● WRITTEN EXERCISE:
Copy each line below in which the string "left" occurs.
╔══
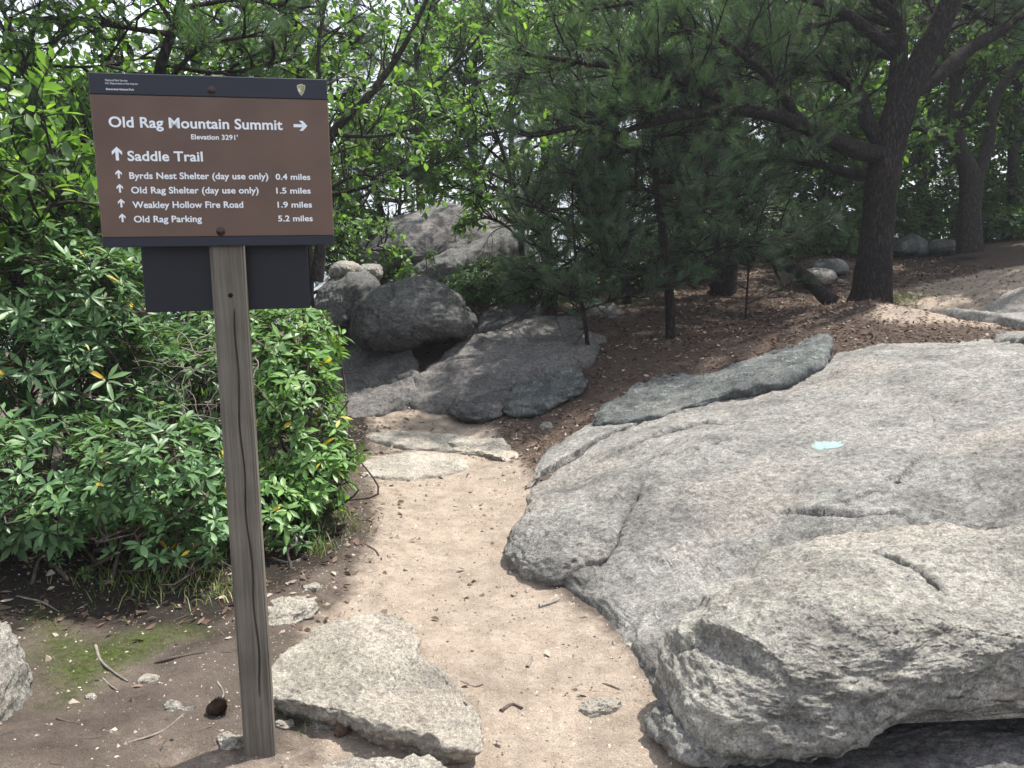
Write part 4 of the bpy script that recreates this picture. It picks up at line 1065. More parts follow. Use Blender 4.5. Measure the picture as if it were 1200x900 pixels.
def limbs_auto(base, h, r, n, seed, spread=.8, lean=(0, 0), fork=.35):
    rng = np.random.RandomState(seed)
    b = np.array(base, float); top = b + np.array([lean[0], lean[1], h])
    tr = [[*(b - [0, 0, .1]), r], [*(b * .65 + top * .35 + rng.normal(size=3) * .08), r * .8], [*(b * .3 + top * .7 + rng.normal(size=3) * .12), r * .5], [*top, r * .15]]
    out = [np.array(tr)]
    C = catmull(np.array(tr), 60)
    for k in range(n):
        t = rng.uniform(fork, .92); p = C[int(t * 59)]
        az = rng.uniform(0, 2 * np.pi) if n < 3 else (k / n + rng.uniform(-.08, .08)) * 2 * np.pi
        ln = h * spread * (1.05 - t) * rng.uniform(.7, 1.1) + .3
        d = np.array([math.cos(az), math.sin(az), rng.uniform(.15, .75)])
        q1 = p[:3] + d * ln * .5; q2 = p[:3] + d * ln + np.array([0, 0, ln * .08])
        out.append(np.array([[*p[:3], p[3] * .65], [*q1, p[3] * .42], [*q2, .006]]))
    return out

# left: leafy young trees between the laurel and the sky
broad('leafy_tree', 'bright green broad leaved tree filling the upper left corner', limbs_auto(gtree(35, 500, 5.6), 3.3, .045, 9, 301, .62), 301, (.055, .11), 12, 7, 6)
broad('leafy_tree', 'broad leaved tree half hidden by the sign panel, left of it', limbs_auto(gtree(-40, 500, 5.0), 2.6, .035, 7, 302, .6), 302, (.055, .115), 11, 7, 6)
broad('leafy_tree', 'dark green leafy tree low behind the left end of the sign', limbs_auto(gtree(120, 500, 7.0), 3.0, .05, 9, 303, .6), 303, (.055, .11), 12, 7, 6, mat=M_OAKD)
broad('leafy_tree', 'leafy tree directly behind the sign, crown above its top edge', limbs_auto(gtree(260, 500, 7.6), 4.0, .05, 9, 304, .5), 304, (.055, .11), 11, 7, 6)
# right of the sign: thin tree with a long diagonal limb against the white sky
diag = px_tube([(372, 330, 7.0, .05), (380, 240, 7.0, .045), (385, 165, 7.0, .04), (430, 115, 6.9, .03), (470, 60, 6.8, .022), (500, 0, 6.7, .016), (525, -70, 6.6, .008)])
d2 = px_tube([(384, 180, 7.0, .025), (374, 110, 7.0, .02), (375, 40, 7.0, .016), (392, -40, 7.0, .008)])
d3 = px_tube([(392, 158, 7.0, .018), (440, 160, 6.8, .012), (490, 150, 6.6, .006)])
d4 = px_tube([(380, 225, 7.0, .018), (420, 205, 6.9, .012), (455, 215, 6.8, .006)])
broad('leafy_tree', 'thin tree with a long dark limb slanting up right from the sign edge', [diag, d2, d3, d4], 305, (.06, .10), 7, 4, 4, L1=(.35, .7), L2=(.15, .3), t0=.3)
sap = [px_tube([(612, 300, 9.3, .035), (608, 250, 9.3, .03), (600, 215, 9.3, .025), (585, 165, 9.2, .018), (565, 110, 9.1, .012), (540, 50, 9, .006)]),
       px_tube([(610, 270, 9.3, .02), (570, 235, 9.1, .014), (530, 212, 8.9, .007)]), px_tube([(607, 240, 9.3, .016), (640, 190, 9.3, .012), (650, 130, 9.2, .006)]),
       px_tube([(600, 215, 9.3, .016), (545, 190, 9.0, .01), (500, 185, 8.8, .005)]), px_tube([(612, 285, 9.3, .016), (590, 262, 9.2, .01), (560, 250, 9.1, .005)]),
       px_tube([(596, 195, 9.3, .016), (540, 150, 9.0, .01), (470, 120, 8.8, .005)]), px_tube([(580, 155, 9.2, .012), (610, 90, 9.2, .008), (620, 20, 9.1, .004)])]
broad('leafy_tree', 'small green tree growing beside the domed boulder, leaves hanging over it', sap, 306, (.07, .12), 8, 5, 5, L1=(.35, .7), L2=(.15, .35), t0=.3)
broad('leafy_tree', 'sparse leafy tree far behind the small one, sky through its crown', limbs_auto(gtree(500, 300, 13), 5.5, .07, 9, 307, .5), 307, (.07, .12), 10, 6, 6)
broad('leafy_tree', 'pale leafy tree behind the pines above the middle of the photo', limbs_auto(gtree(690, 300, 15), 6.0, .08, 10, 308, .5), 308, (.08, .13), 11, 6, 6)
for i, (px, Y, h, lab) in enumerate([(255, 10.5, 2.2, 'leafy tree low behind the right half of the sign panel'), (415, 12.5, 2.6, 'bushy leafy tree filling the gap between sign and domed boulder'), (470, 14.5, 3.4, 'leafy tree behind the domed boulder, left of the small one'), (105, 6.8, 1.3, 'low bushy leafy tree behind the laurels, left of the back panel'), (70, 8.5, 2.6, 'leafy tree behind the tall laurel at the left'), (560, 14.5, 4.2, 'leafy tree behind the domed boulder, right of the small one')]):
    broad('leafy_tree', lab, limbs_auto(gtree(px, 300, Y), h + .6, .045, 12, 370 + i, .55, fork=.1), 370 + i, (.06, .115), 12, 6, 7, mat=M_OAK, L1=(.4, .9), L2=(.2, .4))
broad('leafy_shrub', 'yellow green bush at the corner between sign and domed boulder', limbs_auto(gtree(405, 330, 10.5), 1.1, .02, 7, 309, .9), 309, (.06, .1), 8, 5, 5, L1=(.3, .5), L2=(.12, .25), cat='shrub')
laurel('leafy_shrub', 'dense dark green bush between the boulders and the pine saplings', [E(590, 325, 9.6, .55, .4, .28), E(545, 335, 9.3, .3, .3, .16), E(650, 330, 9.8, .4, .4, .25)], 700, 310, U(600, 350, 9.8), leaf=(.05, .08), mat=M_OAKD, width=.4, nstem=5)
laurel('leafy_shrub', 'small bright sprig sprouting above the round boulder', [E(480, 320, 8.9, .12, .1, .12), E(505, 300, 9.0, .08, .08, .08)], 40, 311, U(490, 345, 9.0), leaf=(.05, .08), mat=M_OAK, width=.4, nstem=2)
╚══
● EXERCISE OUTPUT:
# left: leafy young trees between the laurel and the sky
broad('leafy_tree', 'bright green broad leaved tree filling the upper left corner', limbs_auto(gtree(35, 500, 5.6), 3.3, .045, 9, 301, .62), 301, (.055, .11), 12, 7, 6)
broad('leafy_tree', 'broad leaved tree half hidden by the sign panel, left of it', limbs_auto(gtree(-40, 500, 5.0), 2.6, .035, 7, 302, .6), 302, (.055, .115), 11, 7, 6)
broad('leafy_tree', 'dark green leafy tree low behind the left end of the sign', limbs_auto(gtree(120, 500, 7.0), 3.0, .05, 9, 303, .6), 303, (.055, .11), 12, 7, 6, mat=M_OAKD)
for i, (px, Y, h, lab) in enumerate([(255, 10.5, 2.2, 'leafy tree low behind the right half of the sign panel'), (415, 12.5, 2.6, 'bushy leafy tree filling the gap between sign and domed boulder'), (470, 14.5, 3.4, 'leafy tree behind the domed boulder, left of the small one'), (105, 6.8, 1.3, 'low bushy leafy tree behind the laurels, left of the back panel'), (70, 8.5, 2.6, 'leafy tree behind the tall laurel at the left'), (560, 14.5, 4.2, 'leafy tree behind the domed boulder, right of the small one')]):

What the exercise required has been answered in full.